Des chercheurs du C2N et de l’Instituto de Ciencia de Materiales de Madrid ont mis au point une approche économique pour bloquer des ondes sonores oscillant à des milliards de vibrations par seconde. En laissant de minuscules sphères de polystyrène s’auto-assembler, ils ont créé un réseau capable de piéger et de contrôler l’hyperson, ouvrant la voie à des dispositifs nanométriques plus rapides et plus performants.
Le contrôle des ondes sonores à ultra-haute fréquence, ou hyperson, constitue un défi majeur pour les technologies à l’échelle nanométrique, notamment les dispositifs quantiques, la photonique et les systèmes de communication ultrarapides. Dans la gamme de fréquences allant du gigahertz au térahertz, l’hyperson peut transporter de l’information, de la chaleur ou de l’énergie mécanique à des échelles microscopiques. Développer des méthodes accessibles et évolutives pour manipuler ces vibrations est essentiel pour faire progresser la prochaine génération de nanotechnologies.
Une équipe internationale de chercheurs, issue d’une collaboration entre le Centre de Nanosciences et de Nanotechnologies – C2N (CNRS, Université Paris-Saclay, France) et l’Instituto de Ciencia de Materiales de Madrid – ICMM (CSIC, Espagne), dirigée par le Dr Norberto Daniel Lanzillotti-Kimura et le Dr Pedro D. García, a démontré que des nanosphères de polystyrène auto-assemblées sont capables de contrôler l’hyperson. Leurs travaux, publiés récemment dans Nanophotonics (2025), montrent que selon la disposition de ces sphères sur un substrat de silicium, la propagation du son à l’échelle nanométrique peut être profondément modifiée.

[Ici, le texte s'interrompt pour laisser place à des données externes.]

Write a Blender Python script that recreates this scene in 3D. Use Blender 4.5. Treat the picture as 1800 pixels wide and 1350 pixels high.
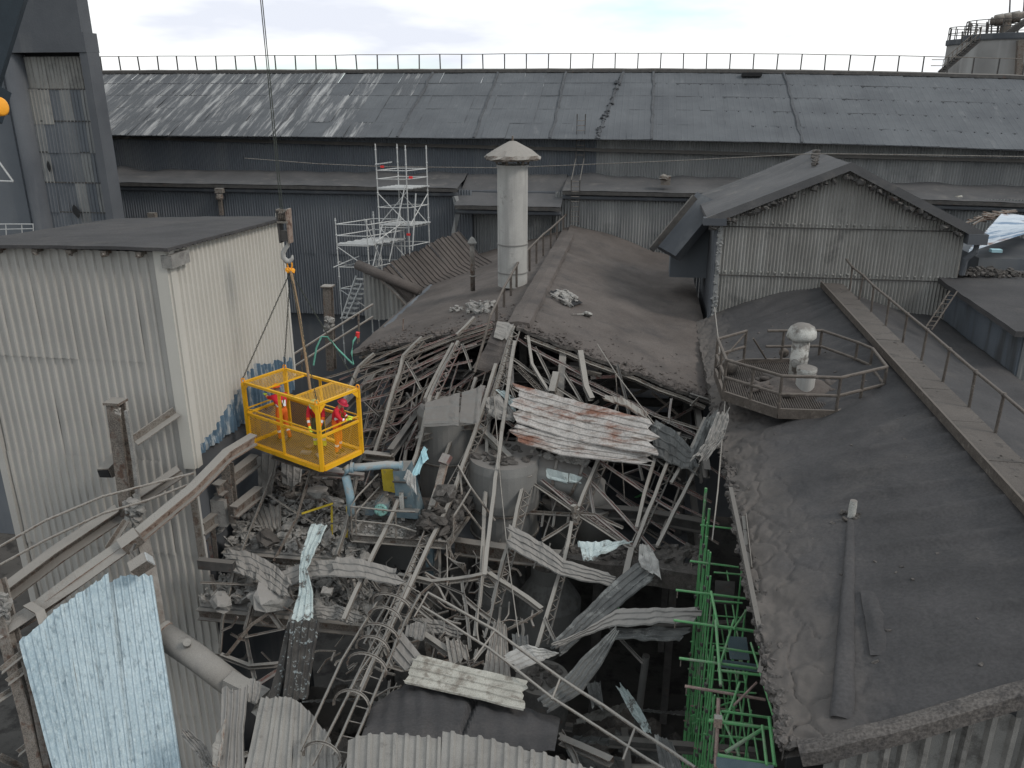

Plutôt que de recourir à des techniques de nanofabrication coûteuses et complexes, l’équipe a adopté une approche ascendante : des sphères de polystyrène d’environ 200 nanomètres de diamètre se sont auto-assemblées sur une plaquette de silicium pour former un réseau bidimensionnel très ordonné. En ajustant leur disposition — d’isolées à chevauchantes —, les chercheurs ont pu contrôler la propagation de l’hyperson, créant des « bandes phononiques interdites » capables de bloquer certaines vibrations.« En laissant les sphères s’organiser naturellement, nous avons créé une structure capable de piéger et de contrôler l’hyperson », explique Edson Cardozo, un auteur de l’étude. « C’est une méthode simple, évolutive et intégrable dans les dispositifs nanométriques existants. »

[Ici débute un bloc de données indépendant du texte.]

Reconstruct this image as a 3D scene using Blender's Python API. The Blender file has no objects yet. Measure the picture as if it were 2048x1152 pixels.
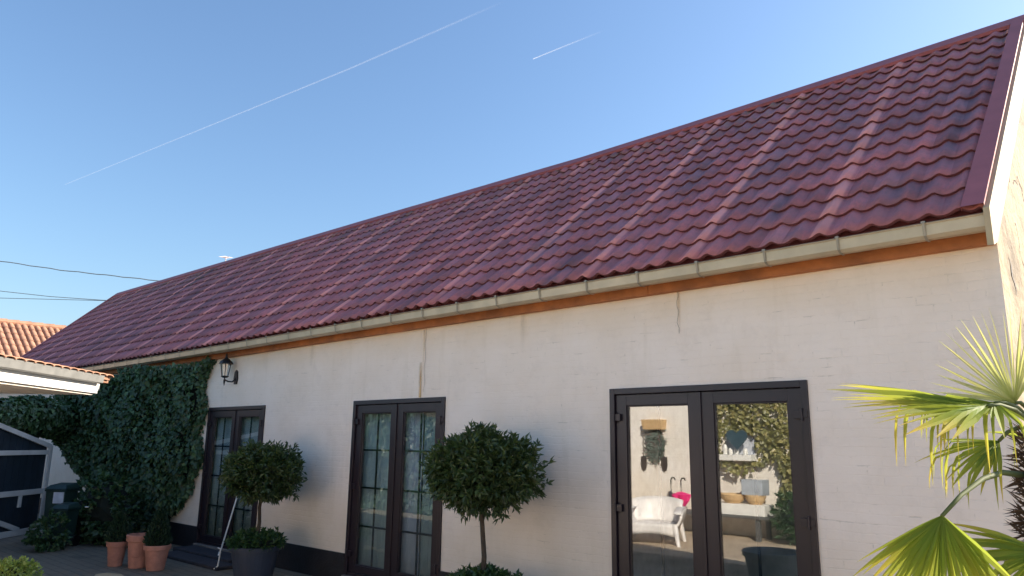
import bpy, bmesh, math, random
import numpy as np
from mathutils import Vector, Matrix
R = math.radians
random.seed(7); rng = np.random.default_rng(7)
scene = bpy.context.scene
COL = scene.collection

# ------------------------------------------------------------------ camera
CAM = Vector((0.0, -5.9, 1.75))
YAW, PITCH, ROLL, FPX = 0.7347860, 0.2087666, 0.0129542, 1464.07
fw = Vector((-math.sin(YAW)*math.cos(PITCH), math.cos(YAW)*math.cos(PITCH), math.sin(PITCH)))
r0 = Vector((math.cos(YAW), math.sin(YAW), 0)); u0 = r0.cross(fw)
rt = r0*math.cos(ROLL)+u0*math.sin(ROLL); up = u0*math.cos(ROLL)-r0*math.sin(ROLL)
cam_data = bpy.data.cameras.new('camera'); cam = bpy.data.objects.new('camera', cam_data); COL.objects.link(cam)
cam_data.sensor_width = 36; cam_data.lens = 36*FPX/2048; cam_data.clip_start = .05; cam_data.clip_end = 200000
cam.matrix_world = Matrix(((rt.x, up.x, -fw.x, CAM.x), (rt.y, up.y, -fw.y, CAM.y), (rt.z, up.z, -fw.z, CAM.z), (0, 0, 0, 1)))
scene.camera = cam

# ------------------------------------------------------------------ light
SUN = Vector((0.77, 1.0, 0.71)).normalized()
ELEV = math.asin(SUN.z); AZ = math.atan2(SUN.x, SUN.y)
world = bpy.data.worlds.new('World'); scene.world = world; world.use_nodes = True
wn = world.node_tree.nodes; wl = world.node_tree.links
bg = wn['Background']; sky = wn.new('ShaderNodeTexSky'); sky.sky_type = 'NISHITA'; sky.sun_disc = False
sky.sun_elevation = ELEV; sky.sun_rotation = AZ
sky.air_density = 1.3; sky.dust_density = 1.6; sky.ozone_density = 5.2; sky.altitude = 50
wl.new(sky.outputs[0], bg.inputs[0]); bg.inputs[1].default_value = 0.097
sl = bpy.data.lights.new('sun', 'SUN'); sun = bpy.data.objects.new('sun', sl); COL.objects.link(sun)
sl.energy = 5.0; sl.angle = R(.53); sl.color = (1, .88, .73)
sun.rotation_euler = SUN.to_track_quat('Z', 'Y').to_euler()
vs = scene.view_settings; vs.view_transform = 'Standard'; vs.look = 'None'; vs.gamma = 1; vs.use_curve_mapping = False
vs.exposure = 1.25
scene.render.engine = 'CYCLES'
scene.cycles.max_bounces = 8; scene.cycles.transparent_max_bounces = 16
scene.cycles.diffuse_bounces = 4

# ------------------------------------------------------------------ materials
def nm(name):
    m = bpy.data.materials.new(name); m.use_nodes = True
    n = m.node_tree.nodes; l = m.node_tree.links
    return m, n, l, n['Principled BSDF']
def ramp(n, stops):
    r = n.new('ShaderNodeValToRGB'); e = r.color_ramp.elements
    while len(e) < len(stops): e.new(.5)
    for i, (p, c) in enumerate(stops):
        e[i].position = p; e[i].color = (*c, 1) if len(c) == 3 else c
    return r
def mixc(n, l, fac, a, b, mode='MIX'):
    m = n.new('ShaderNodeMix'); m.data_type = 'RGBA'; m.blend_type = mode
    for k, v in ((0, fac), (6, a), (7, b)):
        if hasattr(v, 'links'): l.new(v, m.inputs[k])
        elif isinstance(v, (int, float)): m.inputs[k].default_value = v
        else: m.inputs[k].default_value = (*v, 1)
    return m.outputs[2]
def mth(n, l, op, a, b=0, c=None):
    m = n.new('ShaderNodeMath'); m.operation = op
    for k, v in ((0, a), (1, b), (2, c)):
        if v is None: continue
        if hasattr(v, 'links'): l.new(v, m.inputs[k])
        else: m.inputs[k].default_value = v
    return m.outputs[0]
def noise(n, l, vec, scale, detail=4, rough=.55):
    t = n.new('ShaderNodeTexNoise'); t.inputs['Scale'].default_value = scale; t.inputs['Detail'].default_value = detail
    t.inputs['Roughness'].default_value = rough
    l.new(vec, t.inputs['Vector']); return t.outputs[0]
def pos(n, l, scale=(1, 1, 1), loc=(0, 0, 0), rot=(0, 0, 0)):
    g = n.new('ShaderNodeNewGeometry'); m = n.new('ShaderNodeMapping')
    m.inputs['Scale'].default_value = scale; m.inputs['Location'].default_value = loc; m.inputs['Rotation'].default_value = rot
    l.new(g.outputs['Position'], m.inputs['Vector']); return m.outputs[0]
def bump(n, l, bs, h, strength, dist=.02):
    b = n.new('ShaderNodeBump'); b.inputs['Strength'].default_value = strength; b.inputs['Distance'].default_value = dist
    l.new(h, b.inputs['Height']); l.new(b.outputs[0], bs.inputs['Normal']); return b
def simple(name, c, rough=.6, metal=0, var=.15, scale=8, bs=.2, bd=.004, spec=.5):
    m, n, l, b = nm(name)
    p = pos(n, l); f = noise(n, l, p, scale)
    d = tuple(x*(1-var) for x in c); e = tuple(min(1, x*(1+var)) for x in c)
    r = ramp(n, [(.3, d), (.7, e)]); l.new(f, r.inputs[0]); l.new(r.outputs[0], b.inputs['Base Color'])
    b.inputs['Roughness'].default_value = rough; b.inputs['Metallic'].default_value = metal
    b.inputs['Specular IOR Level'].default_value = spec
    f2 = noise(n, l, p, scale*6); bump(n, l, b, f2, bs, bd)
    return m
def leafmat(name, stops, rough=.45, trans=.3, tcol=(.2, .35, .04), objrand=False, spec=.5):
    m, n, l, b = nm(name)
    if objrand:
        o = n.new('ShaderNodeObjectInfo').outputs['Random']
    else:
        o = n.new('ShaderNodeNewGeometry').outputs['Random Per Island']
    r = ramp(n, stops); l.new(o, r.inputs[0])
    c = mixc(n, l, .35, r.outputs[0], mixc(n, l, noise(n, l, pos(n, l), 3.0), stops[0][1], stops[-1][1]))
    l.new(c, b.inputs['Base Color'])
    b.inputs['Roughness'].default_value = rough; b.inputs['Specular IOR Level'].default_value = spec
    t = n.new('ShaderNodeBsdfTranslucent'); t.inputs[0].default_value = (*tcol, 1)
    mx = n.new('ShaderNodeMixShader'); mx.inputs[0].default_value = trans
    l.new(b.outputs[0], mx.inputs[1]); l.new(t.outputs[0], mx.inputs[2]); l.new(mx.outputs[0], n['Material Output'].inputs[0])
    return m
M = {}
# painted brick front wall
def wallmat(name, base, dirt_tint=1.0, brick=1.0):
    m, n, l, b = nm(name)
    p = pos(n, l)
    sw = n.new('ShaderNodeSeparateXYZ'); l.new(p, sw.inputs[0])
    cb = n.new('ShaderNodeCombineXYZ'); l.new(mth(n, l, 'ADD', sw.outputs[0], sw.outputs[1]), cb.inputs[0]); l.new(sw.outputs[2], cb.inputs[1])
    dn = n.new('ShaderNodeTexNoise'); dn.inputs['Scale'].default_value = 5; l.new(cb.outputs[0], dn.inputs['Vector'])
    va = n.new('ShaderNodeVectorMath'); va.operation = 'MULTIPLY_ADD'; l.new(dn.outputs[1], va.inputs[0]); va.inputs[1].default_value = (.03, .03, 0); l.new(cb.outputs[0], va.inputs[2])
    br = n.new('ShaderNodeTexBrick'); l.new(va.outputs[0], br.inputs['Vector'])
    br.inputs['Scale'].default_value = 1; br.inputs['Brick Width'].default_value = .22; br.inputs['Row Height'].default_value = .068
    br.inputs['Mortar Size'].default_value = .006; br.inputs['Mortar Smooth'].default_value = .6
    br.inputs['Color1'].default_value = (1, 1, 1, 1); br.inputs['Color2'].default_value = (.86, .86, .86, 1); br.inputs['Mortar'].default_value = (0, 0, 0, 1)
    n1 = noise(n, l, p, 1.3, 6, .6); n2 = noise(n, l, p, 9, 6, .65); n3 = noise(n, l, p, 34, 5, .6)
    r1 = ramp(n, [(.36, (0, 0, 0)), (.66, (1, 1, 1))]); l.new(n1, r1.inputs[0])
    c1 = mixc(n, l, mth(n, l, 'MULTIPLY', r1.outputs[0], .6), base, tuple(x*y for x, y in zip(base, (.90, .87, .82))))
    r3 = ramp(n, [(.52, (0, 0, 0)), (.70, (1, 1, 1))]); l.new(noise(n, l, p, 3.5, 7, .72), r3.inputs[0])
    c1 = mixc(n, l, mth(n, l, 'MULTIPLY', r3.outputs[0], .35), c1, tuple(x*y for x, y in zip(base, (.78, .76, .74))))
    # yellow brown stains in streaks
    st = noise(n, l, pos(n, l, (3.2, 3.2, .35)), 1.0, 5, .62)
    rs = ramp(n, [(.56, (0, 0, 0)), (.76, (1, 1, 1))]); l.new(st, rs.inputs[0])
    c2 = mixc(n, l, mth(n, l, 'MULTIPLY', rs.outputs[0], .22*dirt_tint), c1, (.52, .42, .27))
    sz = n.new('ShaderNodeMapRange'); l.new(sw.outputs[2], sz.inputs[0]); sz.inputs[1].default_value = 2.75; sz.inputs[2].default_value = 3.2  # warm yellow tint, stronger towards the top of the wall
    c2 = mixc(n, l, mth(n, l, 'MULTIPLY', mth(n, l, 'MULTIPLY', sz.outputs[0], mth(n, l, 'MULTIPLY_ADD', n1, .8, .1)), .85*dirt_tint), c2, (.76, .58, .36))
    sb_ = n.new('ShaderNodeMapRange'); l.new(sw.outputs[2], sb_.inputs[0]); sb_.inputs[1].default_value = 1.25; sb_.inputs[2].default_value = .45  # tan tint, stronger towards the foot of the wall
    c2 = mixc(n, l, mth(n, l, 'MULTIPLY', mth(n, l, 'MULTIPLY', sb_.outputs[0], mth(n, l, 'MULTIPLY_ADD', n1, 1.0, .1)), .6*dirt_tint), c2, (.70, .58, .42))
    # chipped, dirty specks along the bed joints
    rp = ramp(n, [(.56, (0, 0, 0)), (.66, (1, 1, 1))]); l.new(noise(n, l, pos(n, l, (1, 1, 4)), 4.2, 5, .7), rp.inputs[0])
    jm = mth(n, l, 'MULTIPLY', mth(n, l, 'MULTIPLY', rp.outputs[0], br.outputs['Fac']), .34*dirt_tint)
    c3 = mixc(n, l, jm, c2, (.36, .31, .25))
    l.new(c3, b.inputs['Base Color']); b.inputs['Roughness'].default_value = .78; b.inputs['Specular IOR Level'].default_value = .25
    # geometry relief of the bricks under the paint
    h = mth(n, l, 'ADD', mth(n, l, 'MULTIPLY', br.outputs[0], .5*brick), mth(n, l, 'MULTIPLY', n2, .75))
    h = mth(n, l, 'ADD', h, mth(n, l, 'MULTIPLY', n3, .3))
    bump(n, l, b, h, .6, .012)
    return m
M['wall'] = wallmat('painted_brick', (.90, .785, .69), 1.1, .36)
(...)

Pour caractériser ces vibrations, les chercheurs ont utilisé des expériences de pompage-sonde ultrarapide et de diffusion Brillouin de la lumière. Ces techniques leur ont permis d’observer comment l’hyperson se propage selon la configuration des sphères. Des sphères isolées suppriment les vibrations collectives, agissant comme un isolant mécanique, tandis que des sphères en contact ou se chevauchant permettent aux ondes de se propager à des vitesses atteignant 8 000 mètres par seconde.« Ce travail nous permet de visualiser et de manipuler l’hyperson à l’échelle nanométrique », déclare le Dr Lanzillotti-Kimura. « C’est une avancée majeure vers des dispositifs où les vibrations et la chaleur peuvent être contrôlées aussi précisément que les signaux électriques dans une puce. »
Les structures phononiques auto-assemblées ouvrent des perspectives prometteuses pour la photonique et les technologies quantiques, en permettant le traitement ultrarapide de l’information, la stabilisation des dispositifs quantiques et la gestion thermique à l’échelle nanométrique. L’accessibilité et la reproductibilité de l’auto-assemblage rendent cette approche particulièrement prometteuse pour des applications à grande échelle. « Nos résultats démontrent que l’auto-organisation naturelle peut être exploitée pour concevoir et manipuler le son à l’échelle nanométrique », conclut le Dr García.
A self-assembled two-dimensional hypersonic phononic insulator
Pedro Moronta, Sandeep Sathyan , Edson R. Cardozo de Oliveira , Rafael J. Jiménez-Riobóo , Norberto Daniel Lanzillotti-Kimura, Pedro D. García and Cefe López
Nanophotonics 2025; 14(22): 3569–3577
https://doi.org/10.1515/nanoph-2025-0141
Figure: Schéma d’un réseau auto-assemblé de nanosphères sur un substrat de silicium. Un faisceau laser excite des ondes hypersoniques qui se propagent à travers le substrat et interagissent avec les nanosphères.